▶ Problem:
Print the listing as it stands, omitting all images.
- - - - -
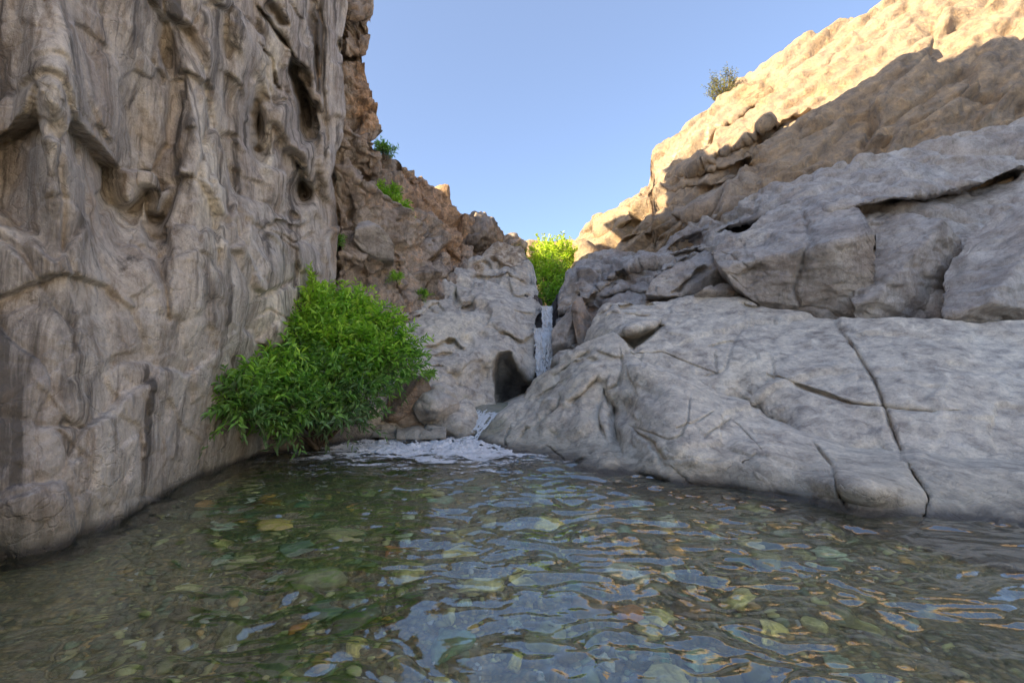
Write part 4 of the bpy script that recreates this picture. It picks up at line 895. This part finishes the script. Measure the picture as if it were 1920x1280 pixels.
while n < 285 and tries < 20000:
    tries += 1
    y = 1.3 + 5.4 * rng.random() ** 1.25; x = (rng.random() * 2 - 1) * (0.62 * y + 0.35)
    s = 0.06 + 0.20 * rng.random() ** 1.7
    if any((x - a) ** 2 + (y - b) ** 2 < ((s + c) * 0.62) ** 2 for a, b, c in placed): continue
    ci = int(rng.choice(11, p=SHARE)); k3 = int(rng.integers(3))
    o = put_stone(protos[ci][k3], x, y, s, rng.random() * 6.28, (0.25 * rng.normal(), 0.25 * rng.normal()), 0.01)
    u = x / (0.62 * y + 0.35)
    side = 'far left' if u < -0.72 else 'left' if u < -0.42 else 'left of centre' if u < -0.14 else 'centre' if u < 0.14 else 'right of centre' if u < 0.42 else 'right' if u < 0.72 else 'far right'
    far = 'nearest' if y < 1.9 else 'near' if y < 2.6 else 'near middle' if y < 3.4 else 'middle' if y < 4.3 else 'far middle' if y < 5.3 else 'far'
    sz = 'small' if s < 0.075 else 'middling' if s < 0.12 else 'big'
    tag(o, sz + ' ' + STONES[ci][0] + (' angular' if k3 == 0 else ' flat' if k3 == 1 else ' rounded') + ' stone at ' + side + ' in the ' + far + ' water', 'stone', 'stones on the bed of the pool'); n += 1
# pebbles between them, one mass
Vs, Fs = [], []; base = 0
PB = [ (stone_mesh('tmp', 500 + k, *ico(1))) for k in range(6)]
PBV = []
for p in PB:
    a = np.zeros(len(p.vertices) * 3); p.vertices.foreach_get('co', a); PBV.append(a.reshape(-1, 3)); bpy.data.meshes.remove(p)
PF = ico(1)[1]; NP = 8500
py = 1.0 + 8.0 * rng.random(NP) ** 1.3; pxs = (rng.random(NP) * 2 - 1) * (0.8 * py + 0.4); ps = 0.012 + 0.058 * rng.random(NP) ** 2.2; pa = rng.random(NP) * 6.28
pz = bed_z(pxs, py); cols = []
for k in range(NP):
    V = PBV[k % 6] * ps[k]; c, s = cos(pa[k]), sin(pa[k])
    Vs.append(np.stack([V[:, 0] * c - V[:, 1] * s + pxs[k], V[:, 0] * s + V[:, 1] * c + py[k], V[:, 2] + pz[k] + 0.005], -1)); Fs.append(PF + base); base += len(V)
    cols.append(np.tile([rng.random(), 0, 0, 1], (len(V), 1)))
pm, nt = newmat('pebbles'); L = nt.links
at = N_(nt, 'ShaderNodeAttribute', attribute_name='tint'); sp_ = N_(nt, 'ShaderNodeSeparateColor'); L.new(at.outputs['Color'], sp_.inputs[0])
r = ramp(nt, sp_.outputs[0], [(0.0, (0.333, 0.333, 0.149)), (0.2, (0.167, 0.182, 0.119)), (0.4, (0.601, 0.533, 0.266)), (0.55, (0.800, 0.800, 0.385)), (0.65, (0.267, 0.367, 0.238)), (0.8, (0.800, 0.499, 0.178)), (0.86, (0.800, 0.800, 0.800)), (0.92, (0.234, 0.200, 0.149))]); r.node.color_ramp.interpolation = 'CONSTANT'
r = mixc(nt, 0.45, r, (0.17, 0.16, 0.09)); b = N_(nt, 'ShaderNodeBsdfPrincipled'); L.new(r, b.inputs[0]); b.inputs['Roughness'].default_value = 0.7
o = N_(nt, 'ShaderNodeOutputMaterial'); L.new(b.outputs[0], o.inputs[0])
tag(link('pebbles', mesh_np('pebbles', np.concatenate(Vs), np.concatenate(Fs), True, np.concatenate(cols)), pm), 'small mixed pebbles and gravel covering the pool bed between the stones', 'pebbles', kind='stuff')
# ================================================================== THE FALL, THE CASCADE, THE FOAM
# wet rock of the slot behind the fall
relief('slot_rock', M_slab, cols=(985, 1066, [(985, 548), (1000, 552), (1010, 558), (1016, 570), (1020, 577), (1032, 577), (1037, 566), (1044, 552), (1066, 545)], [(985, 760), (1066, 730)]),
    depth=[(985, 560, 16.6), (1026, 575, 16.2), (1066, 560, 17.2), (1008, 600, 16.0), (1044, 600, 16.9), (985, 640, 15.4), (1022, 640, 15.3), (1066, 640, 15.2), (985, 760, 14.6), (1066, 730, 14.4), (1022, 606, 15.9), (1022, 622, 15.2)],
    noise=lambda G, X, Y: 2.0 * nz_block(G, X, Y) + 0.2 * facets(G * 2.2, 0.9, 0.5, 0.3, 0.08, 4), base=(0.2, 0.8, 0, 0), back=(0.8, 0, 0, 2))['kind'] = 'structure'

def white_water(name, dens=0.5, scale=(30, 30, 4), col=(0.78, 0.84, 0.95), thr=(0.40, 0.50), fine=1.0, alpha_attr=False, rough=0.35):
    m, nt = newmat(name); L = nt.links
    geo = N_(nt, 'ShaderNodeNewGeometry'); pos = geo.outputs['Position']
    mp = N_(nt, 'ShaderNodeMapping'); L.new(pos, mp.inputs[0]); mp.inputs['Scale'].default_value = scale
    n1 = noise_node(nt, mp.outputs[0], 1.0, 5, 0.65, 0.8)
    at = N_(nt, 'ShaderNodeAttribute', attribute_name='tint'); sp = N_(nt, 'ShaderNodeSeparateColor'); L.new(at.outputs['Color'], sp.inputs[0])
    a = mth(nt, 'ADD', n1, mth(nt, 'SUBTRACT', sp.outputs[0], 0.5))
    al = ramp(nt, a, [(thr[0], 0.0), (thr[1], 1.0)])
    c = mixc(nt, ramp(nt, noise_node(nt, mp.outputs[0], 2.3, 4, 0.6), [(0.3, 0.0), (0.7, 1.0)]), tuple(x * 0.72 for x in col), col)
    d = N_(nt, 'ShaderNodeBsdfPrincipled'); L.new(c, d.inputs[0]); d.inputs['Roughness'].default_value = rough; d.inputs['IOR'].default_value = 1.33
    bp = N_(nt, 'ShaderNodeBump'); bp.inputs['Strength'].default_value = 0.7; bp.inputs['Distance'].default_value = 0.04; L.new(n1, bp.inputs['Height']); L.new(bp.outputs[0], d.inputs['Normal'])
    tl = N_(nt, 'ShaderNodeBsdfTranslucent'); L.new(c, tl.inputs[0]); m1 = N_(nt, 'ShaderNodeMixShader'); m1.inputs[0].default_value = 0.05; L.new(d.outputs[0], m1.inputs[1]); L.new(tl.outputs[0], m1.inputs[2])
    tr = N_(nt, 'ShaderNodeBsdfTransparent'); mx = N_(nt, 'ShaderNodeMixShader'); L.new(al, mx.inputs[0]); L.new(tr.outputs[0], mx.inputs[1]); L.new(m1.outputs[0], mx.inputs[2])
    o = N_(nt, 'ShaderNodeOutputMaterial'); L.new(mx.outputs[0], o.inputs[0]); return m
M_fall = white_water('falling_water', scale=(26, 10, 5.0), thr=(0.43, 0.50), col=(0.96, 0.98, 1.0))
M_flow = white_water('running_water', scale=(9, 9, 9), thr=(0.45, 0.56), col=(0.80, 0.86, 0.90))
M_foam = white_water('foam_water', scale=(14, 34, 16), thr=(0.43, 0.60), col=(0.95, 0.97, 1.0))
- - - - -
▶ Answer to the problem:
Write part 4 of the bpy script that recreates this picture. It picks up at line 895. This part finishes the script. Measure the picture as if it were 1920x1280 pixels.
while n < 285 and tries < 20000:
    tries += 1
    y = 1.3 + 5.4 * rng.random() ** 1.25; x = (rng.random() * 2 - 1) * (0.62 * y + 0.35)
    s = 0.06 + 0.20 * rng.random() ** 1.7
    if any((x - a) ** 2 + (y - b) ** 2 < ((s + c) * 0.62) ** 2 for a, b, c in placed): continue
    ci = int(rng.choice(11, p=SHARE)); k3 = int(rng.integers(3))
    o = put_stone(protos[ci][k3], x, y, s, rng.random() * 6.28, (0.25 * rng.normal(), 0.25 * rng.normal()), 0.01)
    u = x / (0.62 * y + 0.35)
    side = 'far left' if u < -0.72 else 'left' if u < -0.42 else 'left of centre' if u < -0.14 else 'centre' if u < 0.14 else 'right of centre' if u < 0.42 else 'right' if u < 0.72 else 'far right'
    far = 'nearest' if y < 1.9 else 'near' if y < 2.6 else 'near middle' if y < 3.4 else 'middle' if y < 4.3 else 'far middle' if y < 5.3 else 'far'
    sz = 'small' if s < 0.075 else 'middling' if s < 0.12 else 'big'
    tag(o, sz + ' ' + STONES[ci][0] + (' angular' if k3 == 0 else ' flat' if k3 == 1 else ' rounded') + ' stone at ' + side + ' in the ' + far + ' water', 'stone', 'stones on the bed of the pool'); n += 1
# pebbles between them, one mass
Vs, Fs = [], []; base = 0
PB = [ (stone_mesh('tmp', 500 + k, *ico(1))) for k in range(6)]
PBV = []
for p in PB:
    a = np.zeros(len(p.vertices) * 3); p.vertices.foreach_get('co', a); PBV.append(a.reshape(-1, 3)); bpy.data.meshes.remove(p)
PF = ico(1)[1]; NP = 8500
py = 1.0 + 8.0 * rng.random(NP) ** 1.3; pxs = (rng.random(NP) * 2 - 1) * (0.8 * py + 0.4); ps = 0.012 + 0.058 * rng.random(NP) ** 2.2; pa = rng.random(NP) * 6.28
pz = bed_z(pxs, py); cols = []
for k in range(NP):
    V = PBV[k % 6] * ps[k]; c, s = cos(pa[k]), sin(pa[k])
    Vs.append(np.stack([V[:, 0] * c - V[:, 1] * s + pxs[k], V[:, 0] * s + V[:, 1] * c + py[k], V[:, 2] + pz[k] + 0.005], -1)); Fs.append(PF + base); base += len(V)
    cols.append(np.tile([rng.random(), 0, 0, 1], (len(V), 1)))
pm, nt = newmat('pebbles'); L = nt.links
at = N_(nt, 'ShaderNodeAttribute', attribute_name='tint'); sp_ = N_(nt, 'ShaderNodeSeparateColor'); L.new(at.outputs['Color'], sp_.inputs[0])
r = ramp(nt, sp_.outputs[0], [(0.0, (0.333, 0.333, 0.149)), (0.2, (0.167, 0.182, 0.119)), (0.4, (0.601, 0.533, 0.266)), (0.55, (0.800, 0.800, 0.385)), (0.65, (0.267, 0.367, 0.238)), (0.8, (0.800, 0.499, 0.178)), (0.86, (0.800, 0.800, 0.800)), (0.92, (0.234, 0.200, 0.149))]); r.node.color_ramp.interpolation = 'CONSTANT'
r = mixc(nt, 0.45, r, (0.17, 0.16, 0.09)); b = N_(nt, 'ShaderNodeBsdfPrincipled'); L.new(r, b.inputs[0]); b.inputs['Roughness'].default_value = 0.7
o = N_(nt, 'ShaderNodeOutputMaterial'); L.new(b.outputs[0], o.inputs[0])
tag(link('pebbles', mesh_np('pebbles', np.concatenate(Vs), np.concatenate(Fs), True, np.concatenate(cols)), pm), 'small mixed pebbles and gravel covering the pool bed between the stones', 'pebbles', kind='stuff')
# ================================================================== THE FALL, THE CASCADE, THE FOAM
# wet rock of the slot behind the fall
relief('slot_rock', M_slab, cols=(985, 1066, [(985, 548), (1000, 552), (1010, 558), (1016, 570), (1020, 577), (1032, 577), (1037, 566), (1044, 552), (1066, 545)], [(985, 760), (1066, 730)]),
    depth=[(985, 560, 16.6), (1026, 575, 16.2), (1066, 560, 17.2), (1008, 600, 16.0), (1044, 600, 16.9), (985, 640, 15.4), (1022, 640, 15.3), (1066, 640, 15.2), (985, 760, 14.6), (1066, 730, 14.4), (1022, 606, 15.9), (1022, 622, 15.2)],
    noise=lambda G, X, Y: 2.0 * nz_block(G, X, Y) + 0.2 * facets(G * 2.2, 0.9, 0.5, 0.3, 0.08, 4), base=(0.2, 0.8, 0, 0), back=(0.8, 0, 0, 2))['kind'] = 'structure'

def white_water(name, dens=0.5, scale=(30, 30, 4), col=(0.78, 0.84, 0.95), thr=(0.40, 0.50), fine=1.0, alpha_attr=False, rough=0.35):
    m, nt = newmat(name); L = nt.links
    geo = N_(nt, 'ShaderNodeNewGeometry'); pos = geo.outputs['Position']
    mp = N_(nt, 'ShaderNodeMapping'); L.new(pos, mp.inputs[0]); mp.inputs['Scale'].default_value = scale
    n1 = noise_node(nt, mp.outputs[0], 1.0, 5, 0.65, 0.8)
    at = N_(nt, 'ShaderNodeAttribute', attribute_name='tint'); sp = N_(nt, 'ShaderNodeSeparateColor'); L.new(at.outputs['Color'], sp.inputs[0])
    a = mth(nt, 'ADD', n1, mth(nt, 'SUBTRACT', sp.outputs[0], 0.5))
    al = ramp(nt, a, [(thr[0], 0.0), (thr[1], 1.0)])
    c = mixc(nt, ramp(nt, noise_node(nt, mp.outputs[0], 2.3, 4, 0.6), [(0.3, 0.0), (0.7, 1.0)]), tuple(x * 0.72 for x in col), col)
    d = N_(nt, 'ShaderNodeBsdfPrincipled'); L.new(c, d.inputs[0]); d.inputs['Roughness'].default_value = rough; d.inputs['IOR'].default_value = 1.33
    bp = N_(nt, 'ShaderNodeBump'); bp.inputs['Strength'].default_value = 0.7; bp.inputs['Distance'].default_value = 0.04; L.new(n1, bp.inputs['Height']); L.new(bp.outputs[0], d.inputs['Normal'])
    tl = N_(nt, 'ShaderNodeBsdfTranslucent'); L.new(c, tl.inputs[0]); m1 = N_(nt, 'ShaderNodeMixShader'); m1.inputs[0].default_value = 0.05; L.new(d.outputs[0], m1.inputs[1]); L.new(tl.outputs[0], m1.inputs[2])
    tr = N_(nt, 'ShaderNodeBsdfTransparent'); mx = N_(nt, 'ShaderNodeMixShader'); L.new(al, mx.inputs[0]); L.new(tr.outputs[0], mx.inputs[1]); L.new(m1.outputs[0], mx.inputs[2])
    o = N_(nt, 'ShaderNodeOutputMaterial'); L.new(mx.outputs[0], o.inputs[0]); return m
M_fall = white_water('falling_water', scale=(26, 10, 5.0), thr=(0.43, 0.50), col=(0.96, 0.98, 1.0))
M_flow = white_water('running_water', scale=(9, 9, 9), thr=(0.45, 0.56), col=(0.80, 0.86, 0.90))
M_foam = white_water('foam_water', scale=(14, 34, 16), thr=(0.43, 0.60), col=(0.95, 0.97, 1.0))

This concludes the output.